- Requirement
Which lines below hold the word "runs"? Report each one.

[start]

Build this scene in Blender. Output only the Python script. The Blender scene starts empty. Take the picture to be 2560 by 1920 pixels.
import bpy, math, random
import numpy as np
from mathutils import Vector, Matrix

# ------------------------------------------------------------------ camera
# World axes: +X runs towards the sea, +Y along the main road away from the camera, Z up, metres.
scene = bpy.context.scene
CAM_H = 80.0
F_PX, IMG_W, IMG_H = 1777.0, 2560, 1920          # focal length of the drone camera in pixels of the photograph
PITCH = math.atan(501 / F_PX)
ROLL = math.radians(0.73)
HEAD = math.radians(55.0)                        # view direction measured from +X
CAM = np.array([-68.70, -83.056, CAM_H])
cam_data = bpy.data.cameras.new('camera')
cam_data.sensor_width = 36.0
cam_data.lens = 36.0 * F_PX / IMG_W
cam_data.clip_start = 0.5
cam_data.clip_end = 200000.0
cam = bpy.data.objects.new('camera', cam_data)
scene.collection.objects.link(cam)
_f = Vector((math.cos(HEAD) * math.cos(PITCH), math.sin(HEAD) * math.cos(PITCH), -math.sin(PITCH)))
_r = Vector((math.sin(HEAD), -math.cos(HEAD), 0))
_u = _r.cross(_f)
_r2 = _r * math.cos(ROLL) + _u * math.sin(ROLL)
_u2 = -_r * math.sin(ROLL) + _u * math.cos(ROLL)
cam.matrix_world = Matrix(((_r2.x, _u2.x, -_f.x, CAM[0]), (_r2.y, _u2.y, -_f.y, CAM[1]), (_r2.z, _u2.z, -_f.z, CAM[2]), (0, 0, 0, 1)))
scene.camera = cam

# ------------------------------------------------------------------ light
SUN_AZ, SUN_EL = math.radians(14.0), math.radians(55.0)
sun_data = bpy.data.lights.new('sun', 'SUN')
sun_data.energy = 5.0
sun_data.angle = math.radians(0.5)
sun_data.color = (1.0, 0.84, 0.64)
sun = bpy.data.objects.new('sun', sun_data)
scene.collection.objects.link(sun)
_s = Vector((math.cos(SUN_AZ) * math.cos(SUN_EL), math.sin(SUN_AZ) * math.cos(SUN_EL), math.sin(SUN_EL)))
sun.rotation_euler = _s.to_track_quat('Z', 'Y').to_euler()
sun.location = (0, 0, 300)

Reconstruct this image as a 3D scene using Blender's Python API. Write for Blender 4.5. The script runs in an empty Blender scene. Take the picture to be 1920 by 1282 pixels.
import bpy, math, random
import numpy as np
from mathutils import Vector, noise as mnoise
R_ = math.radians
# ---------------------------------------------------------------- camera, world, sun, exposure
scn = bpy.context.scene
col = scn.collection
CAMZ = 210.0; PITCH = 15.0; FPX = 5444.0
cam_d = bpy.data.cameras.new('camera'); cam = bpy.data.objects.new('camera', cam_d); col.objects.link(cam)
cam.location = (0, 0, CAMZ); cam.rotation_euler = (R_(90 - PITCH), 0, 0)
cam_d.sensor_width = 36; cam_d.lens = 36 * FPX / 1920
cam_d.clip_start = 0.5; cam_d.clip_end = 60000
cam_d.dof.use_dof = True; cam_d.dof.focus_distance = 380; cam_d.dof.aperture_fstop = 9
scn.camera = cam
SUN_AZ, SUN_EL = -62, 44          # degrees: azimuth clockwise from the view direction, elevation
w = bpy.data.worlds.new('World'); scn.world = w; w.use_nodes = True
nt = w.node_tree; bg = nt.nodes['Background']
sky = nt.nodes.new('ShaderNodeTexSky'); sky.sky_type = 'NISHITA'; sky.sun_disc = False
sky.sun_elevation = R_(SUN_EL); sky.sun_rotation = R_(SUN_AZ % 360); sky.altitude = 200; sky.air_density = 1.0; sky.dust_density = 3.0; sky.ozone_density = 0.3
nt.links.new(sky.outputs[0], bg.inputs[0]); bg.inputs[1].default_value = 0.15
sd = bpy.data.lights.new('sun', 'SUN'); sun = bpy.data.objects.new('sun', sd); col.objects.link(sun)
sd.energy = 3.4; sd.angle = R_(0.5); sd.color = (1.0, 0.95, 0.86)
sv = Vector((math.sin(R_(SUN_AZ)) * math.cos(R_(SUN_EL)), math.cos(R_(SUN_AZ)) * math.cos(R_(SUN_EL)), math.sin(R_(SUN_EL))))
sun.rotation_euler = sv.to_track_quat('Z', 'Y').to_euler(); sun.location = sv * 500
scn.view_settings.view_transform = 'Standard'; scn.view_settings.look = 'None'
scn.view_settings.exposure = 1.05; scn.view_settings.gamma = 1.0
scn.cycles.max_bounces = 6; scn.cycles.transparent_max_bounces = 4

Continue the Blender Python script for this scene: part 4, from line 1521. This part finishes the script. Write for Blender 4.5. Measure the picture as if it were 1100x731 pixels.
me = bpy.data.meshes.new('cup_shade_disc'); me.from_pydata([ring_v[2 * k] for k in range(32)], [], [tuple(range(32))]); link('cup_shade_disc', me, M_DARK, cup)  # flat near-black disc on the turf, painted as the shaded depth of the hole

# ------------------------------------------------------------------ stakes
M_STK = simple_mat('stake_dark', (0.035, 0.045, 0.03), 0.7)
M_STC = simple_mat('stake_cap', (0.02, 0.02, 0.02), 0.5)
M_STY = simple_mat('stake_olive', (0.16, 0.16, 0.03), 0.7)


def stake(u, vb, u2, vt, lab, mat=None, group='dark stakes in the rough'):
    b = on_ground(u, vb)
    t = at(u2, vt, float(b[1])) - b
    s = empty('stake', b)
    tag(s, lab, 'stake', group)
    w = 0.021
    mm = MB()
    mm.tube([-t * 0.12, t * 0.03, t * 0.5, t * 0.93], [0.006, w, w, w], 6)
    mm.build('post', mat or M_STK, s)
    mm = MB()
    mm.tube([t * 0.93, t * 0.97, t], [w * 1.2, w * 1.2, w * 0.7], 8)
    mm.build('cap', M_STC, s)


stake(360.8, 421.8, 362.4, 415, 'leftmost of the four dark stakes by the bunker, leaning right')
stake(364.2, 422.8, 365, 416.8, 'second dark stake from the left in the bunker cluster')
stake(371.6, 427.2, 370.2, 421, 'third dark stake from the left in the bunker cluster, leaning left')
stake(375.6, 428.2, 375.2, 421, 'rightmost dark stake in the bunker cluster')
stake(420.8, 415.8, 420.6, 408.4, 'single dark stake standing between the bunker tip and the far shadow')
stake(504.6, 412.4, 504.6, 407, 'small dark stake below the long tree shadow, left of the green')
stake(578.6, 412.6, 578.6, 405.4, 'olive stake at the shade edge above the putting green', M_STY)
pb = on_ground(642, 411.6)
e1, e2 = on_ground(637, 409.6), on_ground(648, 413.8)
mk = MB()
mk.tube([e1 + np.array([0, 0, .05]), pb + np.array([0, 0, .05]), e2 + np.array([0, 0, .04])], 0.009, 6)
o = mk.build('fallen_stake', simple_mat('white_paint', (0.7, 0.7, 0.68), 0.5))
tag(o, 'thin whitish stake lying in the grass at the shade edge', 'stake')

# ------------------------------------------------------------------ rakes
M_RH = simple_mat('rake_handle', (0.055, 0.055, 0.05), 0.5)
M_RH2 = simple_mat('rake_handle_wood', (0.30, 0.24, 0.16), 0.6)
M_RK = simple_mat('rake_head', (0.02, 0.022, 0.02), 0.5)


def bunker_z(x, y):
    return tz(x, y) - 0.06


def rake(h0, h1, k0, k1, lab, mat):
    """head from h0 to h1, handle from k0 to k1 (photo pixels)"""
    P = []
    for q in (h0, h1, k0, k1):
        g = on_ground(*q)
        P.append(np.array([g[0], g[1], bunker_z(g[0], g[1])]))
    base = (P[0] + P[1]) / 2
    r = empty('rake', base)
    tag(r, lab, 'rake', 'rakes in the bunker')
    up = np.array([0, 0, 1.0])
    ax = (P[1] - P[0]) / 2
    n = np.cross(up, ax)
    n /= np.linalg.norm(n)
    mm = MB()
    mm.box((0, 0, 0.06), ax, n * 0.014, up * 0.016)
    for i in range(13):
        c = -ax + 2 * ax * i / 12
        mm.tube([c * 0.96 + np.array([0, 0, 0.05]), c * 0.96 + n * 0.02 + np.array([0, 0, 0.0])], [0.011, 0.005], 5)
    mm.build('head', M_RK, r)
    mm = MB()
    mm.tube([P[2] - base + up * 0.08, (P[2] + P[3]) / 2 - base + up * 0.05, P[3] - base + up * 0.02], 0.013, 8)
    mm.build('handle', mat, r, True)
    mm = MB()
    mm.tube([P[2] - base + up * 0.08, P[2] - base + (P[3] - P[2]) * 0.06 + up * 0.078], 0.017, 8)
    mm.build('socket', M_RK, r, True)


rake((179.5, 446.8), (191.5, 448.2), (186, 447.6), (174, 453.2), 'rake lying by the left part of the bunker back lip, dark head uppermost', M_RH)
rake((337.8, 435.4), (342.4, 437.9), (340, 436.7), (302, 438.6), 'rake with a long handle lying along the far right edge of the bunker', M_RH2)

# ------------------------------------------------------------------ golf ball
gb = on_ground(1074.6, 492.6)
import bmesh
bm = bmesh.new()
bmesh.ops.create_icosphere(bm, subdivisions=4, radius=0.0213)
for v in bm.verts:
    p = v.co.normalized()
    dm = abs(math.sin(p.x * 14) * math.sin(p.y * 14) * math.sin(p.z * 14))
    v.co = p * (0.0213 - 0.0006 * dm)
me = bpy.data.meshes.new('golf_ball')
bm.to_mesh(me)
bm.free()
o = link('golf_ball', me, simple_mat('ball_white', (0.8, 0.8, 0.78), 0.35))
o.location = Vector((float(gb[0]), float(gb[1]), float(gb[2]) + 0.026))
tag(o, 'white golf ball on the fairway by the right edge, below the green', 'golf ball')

[end]

- Output for this task
# World axes: +X runs towards the sea, +Y along the main road away from the camera, Z up, metres.
Reconstruct this image as a 3D scene using Blender's Python API. Write for Blender 4.5. The script runs in an empty Blender scene. Take the picture to be 1920 by 1282 pixels.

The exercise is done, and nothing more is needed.